• [TASK MATERIAL]:
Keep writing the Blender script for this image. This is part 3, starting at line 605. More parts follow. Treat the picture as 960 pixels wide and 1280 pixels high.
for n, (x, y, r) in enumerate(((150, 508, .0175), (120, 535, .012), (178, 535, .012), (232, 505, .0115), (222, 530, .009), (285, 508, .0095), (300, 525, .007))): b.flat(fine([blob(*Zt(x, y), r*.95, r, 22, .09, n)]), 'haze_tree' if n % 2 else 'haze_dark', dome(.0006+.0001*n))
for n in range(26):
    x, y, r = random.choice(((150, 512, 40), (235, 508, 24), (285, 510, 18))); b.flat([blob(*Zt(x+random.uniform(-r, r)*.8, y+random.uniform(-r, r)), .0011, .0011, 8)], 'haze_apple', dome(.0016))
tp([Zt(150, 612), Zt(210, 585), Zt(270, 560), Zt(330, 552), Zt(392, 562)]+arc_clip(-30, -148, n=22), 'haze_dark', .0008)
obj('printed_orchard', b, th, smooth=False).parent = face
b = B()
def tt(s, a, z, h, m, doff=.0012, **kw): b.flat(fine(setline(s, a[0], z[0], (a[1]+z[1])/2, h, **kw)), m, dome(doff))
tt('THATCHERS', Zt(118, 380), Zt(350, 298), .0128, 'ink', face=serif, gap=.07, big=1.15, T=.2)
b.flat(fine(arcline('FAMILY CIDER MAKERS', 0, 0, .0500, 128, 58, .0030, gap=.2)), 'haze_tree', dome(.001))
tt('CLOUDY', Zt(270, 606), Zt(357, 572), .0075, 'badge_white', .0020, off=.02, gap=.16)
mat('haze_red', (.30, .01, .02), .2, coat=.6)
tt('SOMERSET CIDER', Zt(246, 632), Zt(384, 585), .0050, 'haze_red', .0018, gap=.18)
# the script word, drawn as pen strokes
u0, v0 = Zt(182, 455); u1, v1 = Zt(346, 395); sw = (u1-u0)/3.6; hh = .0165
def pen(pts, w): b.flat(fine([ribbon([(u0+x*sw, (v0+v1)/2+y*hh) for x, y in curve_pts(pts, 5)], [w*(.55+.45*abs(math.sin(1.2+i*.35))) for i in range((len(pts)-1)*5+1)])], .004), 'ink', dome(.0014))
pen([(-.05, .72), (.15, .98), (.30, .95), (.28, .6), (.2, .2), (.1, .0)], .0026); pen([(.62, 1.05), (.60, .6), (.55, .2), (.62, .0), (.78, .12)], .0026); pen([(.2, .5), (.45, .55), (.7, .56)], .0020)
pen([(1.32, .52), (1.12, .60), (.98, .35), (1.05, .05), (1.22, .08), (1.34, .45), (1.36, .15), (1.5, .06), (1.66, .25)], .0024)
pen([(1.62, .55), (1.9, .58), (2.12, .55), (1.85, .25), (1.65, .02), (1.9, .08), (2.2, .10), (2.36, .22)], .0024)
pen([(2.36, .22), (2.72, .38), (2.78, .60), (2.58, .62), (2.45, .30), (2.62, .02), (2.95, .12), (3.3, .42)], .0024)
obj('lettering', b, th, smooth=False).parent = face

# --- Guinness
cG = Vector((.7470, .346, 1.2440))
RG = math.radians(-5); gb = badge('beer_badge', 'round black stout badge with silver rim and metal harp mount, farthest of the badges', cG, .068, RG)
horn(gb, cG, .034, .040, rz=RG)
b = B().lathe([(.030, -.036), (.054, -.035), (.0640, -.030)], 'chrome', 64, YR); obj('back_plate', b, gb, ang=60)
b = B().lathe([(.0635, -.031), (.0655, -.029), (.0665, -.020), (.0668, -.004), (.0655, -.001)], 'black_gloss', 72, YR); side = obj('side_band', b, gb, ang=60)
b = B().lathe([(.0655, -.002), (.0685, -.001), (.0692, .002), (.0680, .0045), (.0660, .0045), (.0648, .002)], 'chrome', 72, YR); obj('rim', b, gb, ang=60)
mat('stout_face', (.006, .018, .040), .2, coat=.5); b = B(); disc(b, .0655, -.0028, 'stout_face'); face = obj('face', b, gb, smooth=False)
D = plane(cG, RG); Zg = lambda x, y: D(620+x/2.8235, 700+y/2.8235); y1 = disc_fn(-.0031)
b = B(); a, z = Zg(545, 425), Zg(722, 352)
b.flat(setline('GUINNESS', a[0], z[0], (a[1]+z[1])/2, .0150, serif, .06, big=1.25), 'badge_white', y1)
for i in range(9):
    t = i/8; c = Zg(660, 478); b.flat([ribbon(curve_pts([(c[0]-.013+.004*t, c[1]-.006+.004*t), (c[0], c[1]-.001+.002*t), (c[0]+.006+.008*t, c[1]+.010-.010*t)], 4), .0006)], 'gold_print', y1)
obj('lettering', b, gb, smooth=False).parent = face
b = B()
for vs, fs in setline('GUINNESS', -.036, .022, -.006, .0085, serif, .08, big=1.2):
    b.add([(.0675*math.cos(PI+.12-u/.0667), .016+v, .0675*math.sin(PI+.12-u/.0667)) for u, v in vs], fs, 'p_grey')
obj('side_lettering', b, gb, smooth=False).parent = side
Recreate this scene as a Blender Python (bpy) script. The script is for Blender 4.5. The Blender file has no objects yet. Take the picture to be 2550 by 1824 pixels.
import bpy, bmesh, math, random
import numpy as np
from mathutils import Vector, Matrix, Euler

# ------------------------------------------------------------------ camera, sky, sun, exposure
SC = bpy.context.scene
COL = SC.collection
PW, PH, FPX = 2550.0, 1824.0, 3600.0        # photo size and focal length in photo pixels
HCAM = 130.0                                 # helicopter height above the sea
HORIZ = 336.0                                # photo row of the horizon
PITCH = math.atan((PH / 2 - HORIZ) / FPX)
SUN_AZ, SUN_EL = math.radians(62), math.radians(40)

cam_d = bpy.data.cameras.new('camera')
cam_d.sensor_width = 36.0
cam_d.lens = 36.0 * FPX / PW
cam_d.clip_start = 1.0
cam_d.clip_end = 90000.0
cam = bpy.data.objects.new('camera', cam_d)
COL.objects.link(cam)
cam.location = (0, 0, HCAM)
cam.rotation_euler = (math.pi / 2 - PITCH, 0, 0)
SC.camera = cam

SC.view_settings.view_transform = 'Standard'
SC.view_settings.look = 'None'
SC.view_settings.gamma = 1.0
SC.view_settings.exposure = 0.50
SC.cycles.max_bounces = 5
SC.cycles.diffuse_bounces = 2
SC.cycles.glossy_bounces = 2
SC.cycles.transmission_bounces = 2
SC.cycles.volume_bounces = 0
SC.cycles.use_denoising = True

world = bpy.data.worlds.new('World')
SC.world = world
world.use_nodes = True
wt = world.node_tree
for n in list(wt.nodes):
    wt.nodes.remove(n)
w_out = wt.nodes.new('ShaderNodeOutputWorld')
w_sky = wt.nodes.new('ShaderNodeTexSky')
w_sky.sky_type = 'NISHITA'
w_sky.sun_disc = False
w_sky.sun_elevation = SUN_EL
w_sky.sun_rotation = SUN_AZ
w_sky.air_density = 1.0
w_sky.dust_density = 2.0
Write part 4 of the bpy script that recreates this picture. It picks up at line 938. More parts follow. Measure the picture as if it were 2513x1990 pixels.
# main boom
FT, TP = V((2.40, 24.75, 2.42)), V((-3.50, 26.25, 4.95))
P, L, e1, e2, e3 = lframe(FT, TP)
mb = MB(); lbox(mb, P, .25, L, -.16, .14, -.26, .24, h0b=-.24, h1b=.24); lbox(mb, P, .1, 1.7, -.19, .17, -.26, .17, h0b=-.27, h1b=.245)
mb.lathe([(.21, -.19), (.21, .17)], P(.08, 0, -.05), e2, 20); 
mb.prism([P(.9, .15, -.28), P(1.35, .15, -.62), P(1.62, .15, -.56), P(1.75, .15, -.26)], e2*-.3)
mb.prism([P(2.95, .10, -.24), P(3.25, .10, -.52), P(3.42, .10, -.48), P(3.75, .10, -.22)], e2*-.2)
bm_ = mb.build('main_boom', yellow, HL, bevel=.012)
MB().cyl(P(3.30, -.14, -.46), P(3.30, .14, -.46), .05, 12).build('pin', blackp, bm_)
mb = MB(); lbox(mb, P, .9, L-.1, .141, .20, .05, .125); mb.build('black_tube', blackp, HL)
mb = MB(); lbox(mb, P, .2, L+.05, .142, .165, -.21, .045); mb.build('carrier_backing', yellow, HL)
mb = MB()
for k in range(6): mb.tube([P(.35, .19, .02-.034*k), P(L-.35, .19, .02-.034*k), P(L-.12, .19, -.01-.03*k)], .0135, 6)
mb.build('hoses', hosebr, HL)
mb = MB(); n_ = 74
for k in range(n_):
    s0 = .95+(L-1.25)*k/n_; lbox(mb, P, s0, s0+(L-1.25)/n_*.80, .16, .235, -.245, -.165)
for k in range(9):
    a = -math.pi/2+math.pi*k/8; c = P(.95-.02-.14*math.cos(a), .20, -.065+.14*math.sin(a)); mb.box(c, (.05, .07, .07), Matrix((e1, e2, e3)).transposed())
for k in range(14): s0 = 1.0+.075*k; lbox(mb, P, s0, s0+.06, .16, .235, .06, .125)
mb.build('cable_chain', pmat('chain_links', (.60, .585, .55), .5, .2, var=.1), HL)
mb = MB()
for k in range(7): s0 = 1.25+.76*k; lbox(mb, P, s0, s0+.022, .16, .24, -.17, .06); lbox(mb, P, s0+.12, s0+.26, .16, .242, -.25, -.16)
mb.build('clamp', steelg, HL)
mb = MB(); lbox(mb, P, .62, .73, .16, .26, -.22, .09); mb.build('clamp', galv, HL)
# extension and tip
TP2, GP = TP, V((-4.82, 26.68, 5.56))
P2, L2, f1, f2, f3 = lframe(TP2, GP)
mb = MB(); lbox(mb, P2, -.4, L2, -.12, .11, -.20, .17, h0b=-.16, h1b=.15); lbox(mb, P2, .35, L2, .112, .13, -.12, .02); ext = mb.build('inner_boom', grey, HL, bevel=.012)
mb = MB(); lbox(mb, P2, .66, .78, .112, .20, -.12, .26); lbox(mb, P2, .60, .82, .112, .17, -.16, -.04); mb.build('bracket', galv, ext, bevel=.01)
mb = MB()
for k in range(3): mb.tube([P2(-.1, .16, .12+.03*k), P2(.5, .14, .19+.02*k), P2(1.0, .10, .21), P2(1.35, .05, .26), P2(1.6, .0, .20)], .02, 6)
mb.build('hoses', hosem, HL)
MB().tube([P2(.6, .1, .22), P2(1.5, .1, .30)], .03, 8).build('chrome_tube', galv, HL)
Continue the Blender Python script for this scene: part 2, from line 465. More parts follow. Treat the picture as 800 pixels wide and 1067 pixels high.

• [GIVEN TASK]: Begin at the line containing "Recreate this scene", end at the line containing "from mathutils import Vector, Matrix, Euler", and reproduce every line in that range exactly, both ends included.

• [SOLUTION FOR THIS TASK]:
Recreate this scene as a Blender Python (bpy) script. The script is for Blender 4.5. The Blender file has no objects yet. Take the picture to be 2550 by 1824 pixels.
import bpy, bmesh, math, random
import numpy as np
from mathutils import Vector, Matrix, Euler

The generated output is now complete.